== WHAT THE TASK REQUIRES ==
Give back, exactly as it appears, the run of lines opening with the one containing "c_ = f.calc_center_median();" and closing with the one containing "if c_.y > .83". Nothing outside that run should appear.

== RAW DATA ==
start

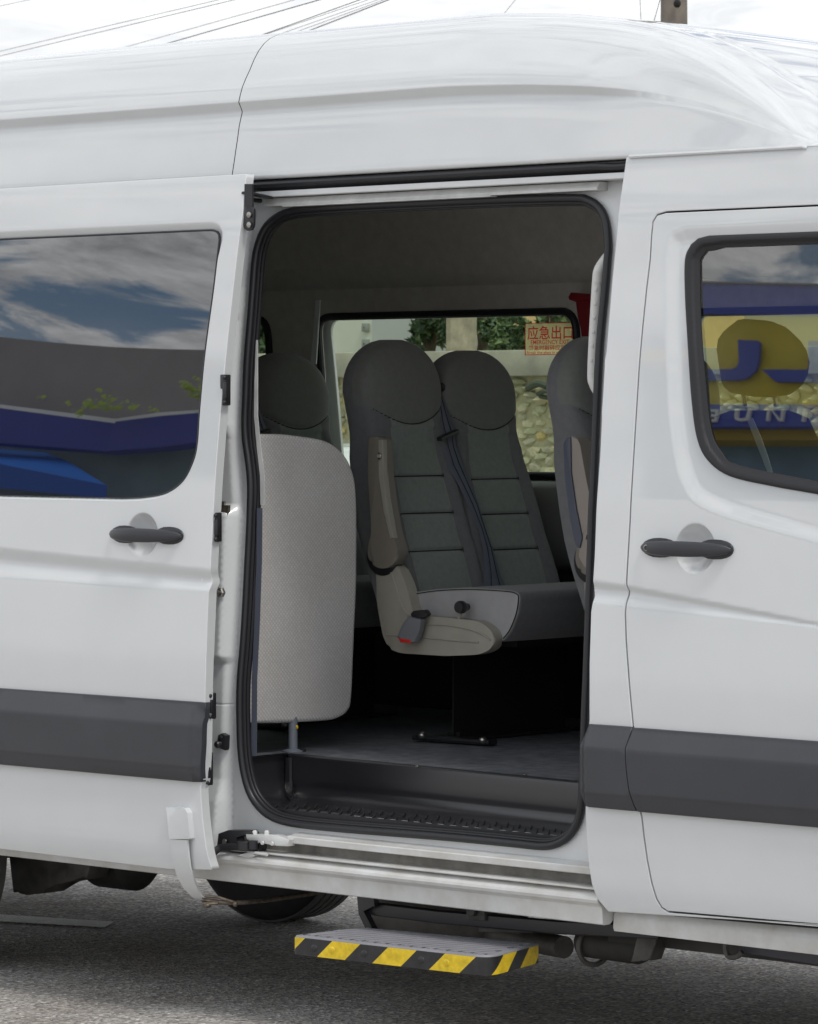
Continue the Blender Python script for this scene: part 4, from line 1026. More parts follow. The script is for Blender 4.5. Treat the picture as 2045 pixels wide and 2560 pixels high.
def make_row():
    parts = []
    bA = make_backrest(1.005, True); bB = make_backrest(1.35, False, -.028); parts += [bA, bB]
    # cushion: side in pale vinyl, top and front in dark cloth
    bm = bmesh.new(); side = [onY(a, b, .825) for a, b in ((1022, 1482), (1092, 1472), (1171, 1468.5), (1265, 1473), (1297, 1480), (1302, 1495), (1296, 1535), (1280, 1577), (1261, 1603), (1240, 1606), (1000, 1600), (985, 1500))]
    side = [(p[0], p[2]) for p in side]; side = roundpoly(side, .01, 3)
    rings = []
    for y, sc in ((.822, .975), (.826, .992), (.835, 1.0), (1.24, 1.0), (1.25, .985), (1.26, 1.0), (1.69, 1.0), (1.70, .97)):
        cx, cz = -.55, 1.09; rings.append([(cx + (x - cx) * sc, y, cz + (z - cz) * sc) for x, z in side])
    loft(bm, rings)
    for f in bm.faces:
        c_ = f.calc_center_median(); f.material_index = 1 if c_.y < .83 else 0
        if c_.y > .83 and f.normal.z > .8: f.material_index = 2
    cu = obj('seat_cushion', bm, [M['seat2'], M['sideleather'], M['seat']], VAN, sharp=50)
    bm = bmesh.new(); pp = [onY(a, b, .8205) for a, b in ((1030, 1486), (1092, 1477), (1171, 1473.5), (1262, 1478), (1290, 1484), (1296, 1496), (1290, 1535), (1274, 1575), (1258, 1596))]
    tube(bm, catmull(pp, 4), .0016, 6); obj('stitching', bm, M['seam'], cu)
    parts.append(cu)
    # side valance
    bm = bmesh.new(); prismpx(bm, roundpoly([(936, 1418), (993, 1412), (1016, 1463), (1031, 1522), (1045, 1538), (1137, 1546), (1201, 1554), (1229, 1577), (1238, 1602), (1225, 1625), (1195, 1637), (1114, 1640), (1001, 1633), (972, 1622), (957, 1590), (943, 1512)], 12, 4), .785, .04, bev=.009, seg=3)
    va = obj('side_valance', bm, M['beige'], VAN, sharp=50)
    bm = bmesh.new()
    tube(bm, catmull([onY(a, b, .7835) for a, b in ((1055, 1560), (1110, 1562), (1170, 1572), (1205, 1585), (1226, 1600))], 4), .003, 6)
    tube(bm, catmull([onY(a, b, .7835) for a, b in ((965, 1587), (1040, 1592), (1120, 1600), (1196, 1606))], 4), .0025, 6)
    tube(bm, catmull([onY(a, b, .7835) for a, b in ((975, 1425), (990, 1470), (1005, 1515), (1020, 1540))], 4), .0025, 6); obj('moulded_rib', bm, M['beige'], va)
    parts.append(va)
    # recliner cover and armrest folded up
    bm = bmesh.new(); prismpx(bm, roundpoly([(917, 1089), (957, 1094), (958, 1180), (966, 1250), (978, 1320), (986, 1350), (994, 1372), (993, 1398), (976, 1418), (952, 1423), (930, 1412), (918, 1388), (919, 1362), (928, 1340), (927, 1300), (920, 1200)], 12, 4), .765, .045, bev=.008, seg=3)
    ar = obj('armrest', bm, M['beiged'], VAN, sharp=50)
    bm = bmesh.new(); prismpx(bm, [(944, 1100), (957, 1100), (958, 1180), (965, 1245), (978, 1318), (984, 1345), (975, 1345), (958, 1280), (947, 1190)], .762, .02, bev=.003); q = onY(948, 1140, .757); lathe(bm, [(.006, 0), (.0055, -.002)], q, n=12); obj('armrest_pad', bm, M['beige'], ar)
    bm = bmesh.new(); q = onY(960, 1386, .79); lathe(bm, [(.062, .02), (.062, -.008), (.056, -.012)], q, n=36); obj('pivot_ring', bm, M['black'], ar)
    bm = bmesh.new(); q = onY(948, 1140, .757); P = [(q[0] + .006 * cos(a), q[1], q[2] + .008 * sin(a)) for a in np.linspace(0, 2 * pi, 16)[:-1]]; tube(bm, P, .0018, 6, closed=True); obj('rivet', bm, M['steel'], ar)
    parts.append(ar)
    # knob, buckle
    bm = bmesh.new(); q = onY(1152, 1518, .775); lathe(bm, [(.010, .03), (.014, .012), (.0185, .006), (.0185, -.006), (.016, -.011), (.003, -.012)], q, n=28)
    kn = obj('recliner_knob', bm, M['black'], VAN, sharp=40); bm = bmesh.new(); tube(bm, [onY(1152, 1525, .785), onY(1148, 1552, .79)], .005, 8); obj('lever', bm, M['beige'], kn); parts.append(kn)
    bm = bmesh.new(); prismpx(bm, [(1019, 1541), (1053, 1549), (1048, 1575), (1037, 1608), (1025, 1606), (991, 1594), (1003, 1565)], .745, .022, bev=.004, seg=3)
    bk = obj('belt_buckle', bm, M['buckle'], VAN); bm = bmesh.new(); prismpx(bm, [(994, 1595), (1025, 1599), (1026, 1608), (1000, 1606)], .743, .026, bev=.003); obj('release_button', bm, M['red'], bk)
    bm = bmesh.new(); prismpx(bm, roundpoly([(1029, 1528), (1060, 1524), (1070, 1538), (1050, 1547), (1026, 1541)], 5), .755, .018, bev=.004); obj('buckle_stalk', bm, M['black'], bk); parts.append(bk)
    # pedestal
    bm = bmesh.new(); box(bm, (-.80, .95, .712), (-.66, 1.55, .722), bev=.003)
    pd = obj('seat_pedestal', bm, M['black'], VAN)
    bm = bmesh.new(); box(bm, (-.72, .99, .72), (-.715, 1.5, 1.03)); box(bm, (-.745, 1.0, .722), (-.70, 1.04, .735)); box(bm, (-.78, .93, 1.0), (-.42, 1.62, 1.03)); obj('pedestal_plate', bm, M['dtrim'], pd)
    bm = bmesh.new(); a = onZ(1042, 1843, .722); b = onZ(1232, 1856, .722); d = (b - a)
    tube(bm, [a, b], 1, 10, flat=(.022, .008, (0, 0, 1))); obj('foot_rail', bm, M['black'], pd)
    for px, py in ((1055, 1838), (1207, 1850)): bm = bmesh.new(); q = onZ(px, py, .735); ball(bm, q, .013, .013, .010); obj('foot_bolt', bm, M['steel'], pd)
    parts.append(pd)
    # belt hanging between the two backs
    bm = bmesh.new()
    wpts = [((1090, 985), (1098, 975), -.93), ((1092, 1020), (1112, 1010), -.915), ((1093, 1055), (1128, 1055), -.90), ((1100, 1090), (1137, 1075), -.89), ((1108, 1120), (1140, 1115), -.875), ((1120, 1165), (1155, 1155), -.86), ((1145, 1210), (1172, 1200), -.84), ((1172, 1265), (1195, 1255), -.815), ((1196, 1320), (1212, 1315), -.79), ((1208, 1370), (1232, 1370), -.77), ((1212, 1430), (1252, 1440), -.75), ((1206, 1470), (1268, 1472), -.735)]
    rg = []
    for l_, r_, X in wpts:
        a = onX(*l_, X); b = onX(*r_, X); m_ = (a + b) / 2; rg.append([tuple(a), tuple(m_ + [.006, 0, 0]), tuple(b), tuple(m_ + [-.004, 0, 0])])
    loft(bm, rg); be = obj('seat_belt', bm, M['belt'], VAN, sharp=60)
    for f_ in (.3, .68):
        bm = bmesh.new(); tube(bm, [tuple(np.array(r[0]) * (1 - f_) + np.array(r[2]) * f_ + [.006, 0, 0]) for r in rg], .0011, 6); obj('belt_fold', bm, M['seam'], be)
    bm = bmesh.new(); a = onX(1098, 1098, -.86); b = onX(1142, 1078, -.86); tube(bm, [a, b], 1, 10, flat=(.006, .010, (1, 0, 0))); obj('belt_guide', bm, M['black'], be)
    bm = bmesh.new(); q = onX(1104, 968, -.93); ball(bm, q, .010, .014, .014); obj('belt_anchor', bm, M['black'], be)
    parts.append(be)
    return parts
bpy.context.view_layer.update()
row = make_row()
def copy_part(o, dx, parent):
    c = o.copy(); COL.objects.link(c); c.parent = parent; c.location = Vector(o.location) + Vector((dx, 0, 0))
    for ch in list(o.children):
        g = ch.copy(); COL.objects.link(g); g.parent = c
    return c
for dx in (-.785, .785):
    for o in list(row):
        c = copy_part(o, dx, VAN)
        if dx > 0 and o.name.startswith('armrest'): pass
# third seat row further back so the rear reads as seated too
# near-side armrest of the front row is broader, with a dark back edge
bm = bmesh.new(); prismpx(bm, roundpoly([(1411, 1105), (1424, 1091), (1440, 1092), (1450, 1110), (1462, 1180), (1482, 1280), (1500, 1330), (1500, 1440), (1480, 1432), (1462, 1418), (1448, 1395), (1446, 1375), (1455, 1358), (1452, 1340), (1440, 1290), (1425, 1180), (1412, 1130)], 8, 4), .70, .05, bev=.006, seg=3)
ar = obj('armrest', bm, mat('taupe_armrest', (.30, .265, .235), .6), VAN); ar['label'] = 'taupe folded armrest with a dark back edge, beside the pillar'
bm = bmesh.new(); prismpx(bm, roundpoly([(1408, 1108), (1420, 1092), (1426, 1093), (1427, 1180), (1440, 1270), (1455, 1345), (1448, 1372), (1440, 1365), (1425, 1300), (1412, 1200)], 6, 4), .695, .04, bev=.004); obj('armrest_back', bm, M['bluetrim'], ar)
bm = bmesh.new(); tube(bm, [onY(1468, 1343, .15), onY(1488, 1343, .12)], .0028, 8); q = onY(1468, 1343, .15); ball(bm, q, .003, .007, .007); obj('latch_pin', bm, M['steel'], VAN)

# ------------------------------------------------------------------ partition, post, grab handle
XP = -.80
def ringpart(inset, x):
    pts = [onX(a, b, XP) for a, b in ((560, 1088), (690, 1085), (755, 1091), (800, 1098), (828, 1107), (850, 1122), (871, 1148), (885, 1182), (892, 1220), (895, 1300), (894, 1450), (888, 1600), (882, 1740), (872, 1778), (845, 1797), (800, 1803), (700, 1808), (560, 1806))]
    yz = [(p[1], p[2]) for p in catmull(pts[:-1], 4)] + [(pts[-1][1], pts[-1][2])]
    yz = offset(yz, -inset); return [(x, y, z) for y, z in yz]
bm = bmesh.new(); loft(bm, [ringpart(.014, XP - .034), ringpart(.004, XP - .030), ringpart(0, XP - .02), ringpart(0, XP - .012), ringpart(.004, XP - .003), ringpart(.014, XP)])
obj('partition', bm, M['cloth'], VAN, sharp=70)
bm = bmesh.new(); tube(bm, [(XP - .012, .409, .71), (XP - .012, .409, .81)], .013, 14); lathe(bm, [(.03, 0), (.03, .004), (.016, .008)], (XP - .012, .409, .7105), 'Z', 20); obj('partition_post', bm, M['post'], VAN)
bm = bmesh.new(); q = onX(741, 1818, XP); ball(bm, (XP + .002, q[1], q[2]), .004, .004, .006); obj('paint_mark', bm, M['yellow'], VAN)
bm = bmesh.new(); q = onZ(756, 1878, .712); lathe(bm, [(.011, 0), (.011, .005), (.006, .007)], q, 'Z', 14); obj('floor_bolt', bm, M['black'], VAN)
bm = bmesh.new(); pp = catmull([onY(1522, 640, .22), onY(1510, 655, .21), onY(1498, 675, .2), onY(1494, 701, .2), onY(1488, 800, .2), onY(1482, 930, .2), onY(1486, 960, .2), onY(1500, 985, .21), onY(1510, 1000, .22)], 6)
tube(bm, pp, .0145, 16); GH = obj('grab_handle', bm, M['grab'], VAN)
for i, py in enumerate((724, 760, 795, 830, 866, 902)):
    bm = bmesh.new(); px = 1489 - (py - 724) * .062; q = onY(px, py, .187); ball(bm, q, .0052, .002, .0052, n=14, m=8); obj('grip_dimple', bm, M['railmetal'], GH)
for py in (706, 934):
    bm = bmesh.new(); q = onY(1496 - (py - 701) * .052, py, .2); lathe(bm, [(.0153, -.002), (.0153, .002)], q, 'Z', 20); obj('handle_joint', bm, M['railmetal'], GH)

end

== TASK ANSWER ==
        c_ = f.calc_center_median(); f.material_index = 1 if c_.y < .83 else 0
        if c_.y > .83 and f.normal.z > .8: f.material_index = 2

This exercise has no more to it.